Bu süreçte ölüm ve yaratı arasında kurulan bağ, her iki şairin eserlerini daha da derinleştirir. Ölüm bir kaçış değil, yaratı için bir kaynak, yaşamı kavramanın bir yolu haline gelir.

Sylvia Plath Ve Nilgün Marmara'nın Edebi Bağı (4)

Kısa yaşamların derin izleri

Sylvia Plath, dünyadan kopup gittiğinde Nilgün Marmara henüz beş yaşındaydı. Ama Marmara, Plath’ın izini sürerek kendi yaşam ve ölüm anlayışını şekillendirdi. Her iki şair de sadece kısa süreli bir yaşam sürmelerine rağmen, dünya edebiyatına kalıcı bir iz bıraktı.

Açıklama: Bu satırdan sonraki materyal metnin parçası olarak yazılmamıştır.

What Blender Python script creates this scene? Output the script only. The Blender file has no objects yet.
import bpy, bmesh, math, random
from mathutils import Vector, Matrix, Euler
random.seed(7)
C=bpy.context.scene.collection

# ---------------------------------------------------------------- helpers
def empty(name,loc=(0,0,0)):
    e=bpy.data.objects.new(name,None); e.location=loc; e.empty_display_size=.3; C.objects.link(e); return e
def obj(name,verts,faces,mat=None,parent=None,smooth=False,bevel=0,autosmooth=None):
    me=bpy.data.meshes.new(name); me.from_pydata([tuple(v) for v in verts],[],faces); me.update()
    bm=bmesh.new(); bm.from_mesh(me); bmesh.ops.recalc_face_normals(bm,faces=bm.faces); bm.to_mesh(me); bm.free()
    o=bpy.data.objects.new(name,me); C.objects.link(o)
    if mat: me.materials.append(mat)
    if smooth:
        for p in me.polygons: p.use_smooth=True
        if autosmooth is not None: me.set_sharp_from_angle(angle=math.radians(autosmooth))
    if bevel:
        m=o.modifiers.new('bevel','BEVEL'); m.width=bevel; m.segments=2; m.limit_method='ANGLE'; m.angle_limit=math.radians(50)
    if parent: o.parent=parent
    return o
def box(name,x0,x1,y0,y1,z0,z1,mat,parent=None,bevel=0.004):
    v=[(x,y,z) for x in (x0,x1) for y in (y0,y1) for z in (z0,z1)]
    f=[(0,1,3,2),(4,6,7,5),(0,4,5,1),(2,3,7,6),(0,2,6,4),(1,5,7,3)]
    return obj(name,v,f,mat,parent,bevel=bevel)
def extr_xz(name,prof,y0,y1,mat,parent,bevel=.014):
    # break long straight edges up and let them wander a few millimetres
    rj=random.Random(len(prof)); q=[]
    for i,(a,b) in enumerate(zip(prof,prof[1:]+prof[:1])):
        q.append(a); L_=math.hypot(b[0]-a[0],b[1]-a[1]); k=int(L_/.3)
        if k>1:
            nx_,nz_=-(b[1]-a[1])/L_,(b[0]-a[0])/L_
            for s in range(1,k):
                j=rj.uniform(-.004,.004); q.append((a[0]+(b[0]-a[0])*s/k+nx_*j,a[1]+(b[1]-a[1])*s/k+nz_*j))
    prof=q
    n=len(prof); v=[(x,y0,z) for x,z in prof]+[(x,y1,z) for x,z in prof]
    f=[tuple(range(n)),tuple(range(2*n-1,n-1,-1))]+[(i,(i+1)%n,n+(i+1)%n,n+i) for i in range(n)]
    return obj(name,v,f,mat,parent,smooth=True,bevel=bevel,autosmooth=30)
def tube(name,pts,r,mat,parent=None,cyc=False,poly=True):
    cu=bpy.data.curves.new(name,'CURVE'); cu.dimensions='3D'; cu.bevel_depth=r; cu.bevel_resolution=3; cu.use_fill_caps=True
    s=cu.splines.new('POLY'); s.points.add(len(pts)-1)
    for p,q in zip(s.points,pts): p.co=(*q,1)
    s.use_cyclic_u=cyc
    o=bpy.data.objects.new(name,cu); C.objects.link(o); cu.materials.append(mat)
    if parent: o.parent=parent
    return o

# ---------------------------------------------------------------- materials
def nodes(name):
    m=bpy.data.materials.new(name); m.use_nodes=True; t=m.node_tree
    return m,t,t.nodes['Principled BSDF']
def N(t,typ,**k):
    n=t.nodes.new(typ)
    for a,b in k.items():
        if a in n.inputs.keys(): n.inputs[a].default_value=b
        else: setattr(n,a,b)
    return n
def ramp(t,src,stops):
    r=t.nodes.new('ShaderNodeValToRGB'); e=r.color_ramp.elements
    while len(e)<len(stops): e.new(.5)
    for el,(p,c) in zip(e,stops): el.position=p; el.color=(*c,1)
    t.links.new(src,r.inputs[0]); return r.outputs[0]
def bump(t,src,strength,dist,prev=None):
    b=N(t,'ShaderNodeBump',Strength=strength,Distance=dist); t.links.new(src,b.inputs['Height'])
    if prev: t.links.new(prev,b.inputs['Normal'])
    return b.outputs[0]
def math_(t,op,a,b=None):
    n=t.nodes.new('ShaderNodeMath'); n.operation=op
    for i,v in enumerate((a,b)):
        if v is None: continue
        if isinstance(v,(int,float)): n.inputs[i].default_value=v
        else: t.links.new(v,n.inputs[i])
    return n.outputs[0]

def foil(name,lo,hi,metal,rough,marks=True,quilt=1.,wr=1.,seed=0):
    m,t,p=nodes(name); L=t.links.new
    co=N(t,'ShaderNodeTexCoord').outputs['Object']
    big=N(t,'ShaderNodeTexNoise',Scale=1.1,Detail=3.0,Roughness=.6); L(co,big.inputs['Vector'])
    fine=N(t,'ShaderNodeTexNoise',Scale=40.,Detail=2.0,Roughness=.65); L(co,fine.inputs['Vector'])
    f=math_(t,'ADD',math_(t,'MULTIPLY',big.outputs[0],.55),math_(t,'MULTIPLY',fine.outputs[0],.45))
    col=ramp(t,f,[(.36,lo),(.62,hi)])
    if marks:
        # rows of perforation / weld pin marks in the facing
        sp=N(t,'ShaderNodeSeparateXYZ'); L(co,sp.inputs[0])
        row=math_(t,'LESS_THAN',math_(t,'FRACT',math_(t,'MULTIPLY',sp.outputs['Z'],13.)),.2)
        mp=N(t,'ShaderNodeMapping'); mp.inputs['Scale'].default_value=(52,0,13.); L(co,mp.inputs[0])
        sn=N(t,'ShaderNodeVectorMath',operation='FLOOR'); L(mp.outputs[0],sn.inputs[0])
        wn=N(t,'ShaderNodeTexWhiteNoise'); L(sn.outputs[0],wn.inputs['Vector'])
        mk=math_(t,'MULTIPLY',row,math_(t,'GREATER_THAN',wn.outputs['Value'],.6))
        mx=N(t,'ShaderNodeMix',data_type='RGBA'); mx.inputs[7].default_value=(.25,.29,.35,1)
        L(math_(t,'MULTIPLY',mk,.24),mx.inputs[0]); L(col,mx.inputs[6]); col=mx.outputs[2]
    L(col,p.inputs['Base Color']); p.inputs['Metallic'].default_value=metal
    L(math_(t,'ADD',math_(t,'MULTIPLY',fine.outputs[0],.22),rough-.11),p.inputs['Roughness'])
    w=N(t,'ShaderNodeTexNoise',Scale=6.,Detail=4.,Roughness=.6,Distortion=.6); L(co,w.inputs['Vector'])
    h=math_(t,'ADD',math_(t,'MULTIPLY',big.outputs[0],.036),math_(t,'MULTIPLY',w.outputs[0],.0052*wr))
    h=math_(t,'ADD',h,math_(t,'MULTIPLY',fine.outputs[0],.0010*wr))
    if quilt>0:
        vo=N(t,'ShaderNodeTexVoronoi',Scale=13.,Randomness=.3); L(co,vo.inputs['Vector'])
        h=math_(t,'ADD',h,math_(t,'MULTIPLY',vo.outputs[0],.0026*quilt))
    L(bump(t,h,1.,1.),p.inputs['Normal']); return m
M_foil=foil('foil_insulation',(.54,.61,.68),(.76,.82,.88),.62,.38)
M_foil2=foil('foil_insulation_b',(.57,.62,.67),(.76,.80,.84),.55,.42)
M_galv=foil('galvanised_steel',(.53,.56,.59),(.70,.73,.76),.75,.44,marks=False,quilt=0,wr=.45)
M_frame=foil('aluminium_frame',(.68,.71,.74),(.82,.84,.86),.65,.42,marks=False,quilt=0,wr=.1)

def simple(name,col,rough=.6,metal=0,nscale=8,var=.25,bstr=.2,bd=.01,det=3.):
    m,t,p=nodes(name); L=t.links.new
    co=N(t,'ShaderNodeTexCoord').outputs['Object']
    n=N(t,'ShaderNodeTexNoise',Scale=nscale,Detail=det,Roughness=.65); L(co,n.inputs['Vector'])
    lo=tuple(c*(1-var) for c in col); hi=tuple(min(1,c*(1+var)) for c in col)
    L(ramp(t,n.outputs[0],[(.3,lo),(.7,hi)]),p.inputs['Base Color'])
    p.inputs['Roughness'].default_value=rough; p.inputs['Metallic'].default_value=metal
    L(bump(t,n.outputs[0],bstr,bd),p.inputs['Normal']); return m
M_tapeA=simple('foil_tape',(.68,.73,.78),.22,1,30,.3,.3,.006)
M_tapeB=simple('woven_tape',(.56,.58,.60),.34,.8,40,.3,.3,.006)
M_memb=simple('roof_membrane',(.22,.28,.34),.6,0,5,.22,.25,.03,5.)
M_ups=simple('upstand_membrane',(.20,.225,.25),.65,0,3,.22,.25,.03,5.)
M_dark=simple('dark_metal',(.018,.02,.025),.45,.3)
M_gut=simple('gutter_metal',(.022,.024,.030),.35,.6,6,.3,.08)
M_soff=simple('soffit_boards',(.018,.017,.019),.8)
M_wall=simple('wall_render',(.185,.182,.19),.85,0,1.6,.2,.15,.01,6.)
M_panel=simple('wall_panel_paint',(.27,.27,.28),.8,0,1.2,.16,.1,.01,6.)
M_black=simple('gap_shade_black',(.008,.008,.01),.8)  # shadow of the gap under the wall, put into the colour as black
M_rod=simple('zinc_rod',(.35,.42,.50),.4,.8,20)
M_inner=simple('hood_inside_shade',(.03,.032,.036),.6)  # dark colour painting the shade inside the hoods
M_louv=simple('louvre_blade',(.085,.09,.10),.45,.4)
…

Onların eserlerinde ve yaşamlarında görülen bu paralellik, sadece biyografik değil, ruhsal ve edebi bir bağdır. Sıra dışı zekâları, toplumsal baskılara karşı direnmeleri ve yaratıcı dehaları, onları “iki mucize kadın” olarak edebiyat tarihine kazandırdı.